==== Collected material ====

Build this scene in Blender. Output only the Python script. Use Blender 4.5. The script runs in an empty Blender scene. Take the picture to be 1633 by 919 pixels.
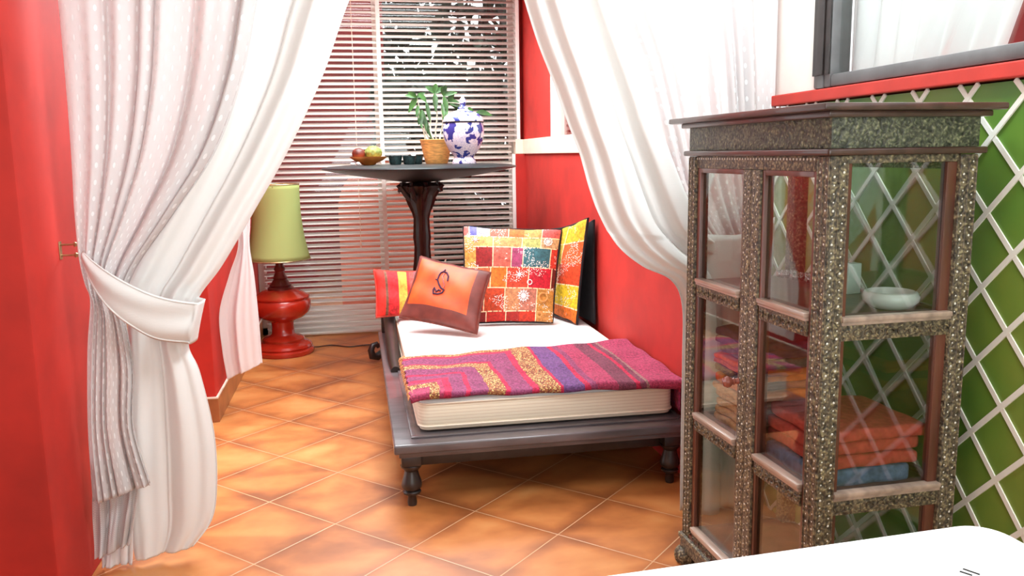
import bpy, bmesh, math, random
from math import pi, sin, cos, radians as R
from mathutils import Vector, Matrix, Euler
S = bpy.context.scene
COL = S.collection
rnd = random.Random(7)

# ------------------------------------------------------------------ camera, world, light, exposure
FPX = 1340.0
cam_data = bpy.data.cameras.new('camera'); cam = bpy.data.objects.new('camera', cam_data); COL.objects.link(cam)
cam_data.sensor_width = 36.0; cam_data.lens = FPX*36.0/1633.0; cam_data.clip_start = 0.05
yaw, pitch, roll = R(10.368), R(9.048), R(0.872)
fw = Vector((sin(yaw)*cos(pitch), cos(yaw)*cos(pitch), -sin(pitch)))
r0 = Vector((cos(yaw), -sin(yaw), 0)); u0 = r0.cross(fw)
rr = r0*cos(roll) - u0*sin(roll); uu = u0*cos(roll) + r0*sin(roll)
cam.matrix_world = Matrix(((rr.x, uu.x, -fw.x, 0), (rr.y, uu.y, -fw.y, 0), (rr.z, uu.z, -fw.z, 1.35), (0, 0, 0, 1)))
S.camera = cam
S.view_settings.view_transform = 'Standard'; S.view_settings.look = 'None'
S.view_settings.gamma = 1.0; S.view_settings.use_curve_mapping = False
S.view_settings.exposure = 0.75
w = bpy.data.worlds.new('sky'); S.world = w; w.use_nodes = True
w.node_tree.nodes['Background'].inputs[0].default_value = (0.93, 0.96, 1.0, 1)
w.node_tree.nodes['Background'].inputs[1].default_value = 1.4

def area(name, loc, rot, sx, sy, power, col=(.88, .97, 1)):
    l = bpy.data.lights.new(name, 'AREA'); l.shape = 'RECTANGLE'; l.size = sx; l.size_y = sy; l.energy = power; l.color = col
    o = bpy.data.objects.new(name, l); COL.objects.link(o); o.location = loc; o.rotation_euler = rot
    return o
area('fill_alcove', (0.2, 4.6, 2.72), (0, 0, 0), 1.3, 2.2, 58)  # added soft fill under the alcove ceiling, no real fitting
area('fill_blind', (0.3, 5.55, 2.72), (R(-28), 0, 0), 1.3, .5, 38)  # unseen fill added to brighten the blind slats
area('fill_front', (1.0, 1.85, 2.72), (0, R(20), 0), .8, 1.2, 52)  # added fill from the right, brightens the left jamb
area('fill_behind', (0.5, -1.8, 1.6), (R(84), 0, 0), 2.4, 1.7, 44, (.90, .97, 1))  # added frontal fill, the wall behind has no window
sl = bpy.data.lights.new('sun', 'SUN'); sl.energy = 1.1; sl.angle = R(1.2); sl.color = (1, .98, .94)
so = bpy.data.objects.new('sun', sl); COL.objects.link(so)
so.rotation_euler = Vector((0.955, -0.22, -2.1)).to_track_quat('-Z', 'Y').to_euler()

# ------------------------------------------------------------------ materials
MATS = {}
class NT:
    def __init__(s, name):
        s.m = bpy.data.materials.new(name); s.m.use_nodes = True; s.t = s.m.node_tree
        s.b = s.t.nodes['Principled BSDF']; s.out = s.t.nodes['Material Output']; MATS[name] = s.m
    def n(s, typ, **kw):
        nd = s.t.nodes.new(typ)
        for k, v in kw.items():
            if k.startswith('i_'): nd.inputs[k[2:].replace('_', ' ')].default_value = v
            elif k.startswith('n_'): nd.inputs[int(k[2:])].default_value = v
            else: setattr(nd, k, v)
        return nd
    def l(s, a, b): s.t.links.new(a, b)
    def setp(s, **kw):
        for k, v in kw.items(): s.b.inputs[k.replace('_', ' ')].default_value = v
    def coord(s, kind='Object', scale=None):
        tc = s.n('ShaderNodeTexCoord'); o = tc.outputs[kind]
        if scale:
            mp = s.n('ShaderNodeMapping'); mp.inputs['Scale'].default_value = scale; s.l(o, mp.inputs[0]); o = mp.outputs[0]
        return o
    def ramp(s, fac, stops, interp='LINEAR'):
        r = s.n('ShaderNodeValToRGB'); r.color_ramp.interpolation = interp
        e = r.color_ramp.elements
        while len(e) < len(stops): e.new(0.5)
        for k, (p, c) in enumerate(stops): e[k].position = p; e[k].color = (*c, 1) if len(c) == 3 else c
        s.l(fac, r.inputs[0]); return r.outputs[0]
    def bump(s, h, strength=.3, dist=.01):
        b = s.n('ShaderNodeBump', i_Strength=strength, i_Distance=dist); s.l(h, b.inputs['Height']); s.l(b.outputs[0], s.b.inputs['Normal']); return b.outputs[0]
    def math(s, op, a, b=None, c=None):
        m = s.n('ShaderNodeMath', operation=op)
        for i, x in enumerate((a, b, c)):
            if x is None: continue
            if isinstance(x, (int, float)): m.inputs[i].default_value = x
            else: s.l(x, m.inputs[i])
        return m.outputs[0]
    def mix(s, fac, a, b):
        m = s.n('ShaderNodeMix', data_type='RGBA')
        for i, x in ((0, fac), (6, a), (7, b)):
            if isinstance(x, (int, float)): m.inputs[i].default_value = x
            elif isinstance(x, tuple): m.inputs[i].default_value = (*x, 1)
            else: s.l(x, m.inputs[i])
        return m.outputs[2]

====

Return exactly what appears from the opening line of the material through the line with "rnd = random.Random(7)", apart from the pictures.

> _Exercise response_:
Build this scene in Blender. Output only the Python script. Use Blender 4.5. The script runs in an empty Blender scene. Take the picture to be 1633 by 919 pixels.
import bpy, bmesh, math, random
from math import pi, sin, cos, radians as R
from mathutils import Vector, Matrix, Euler
S = bpy.context.scene
COL = S.collection
rnd = random.Random(7)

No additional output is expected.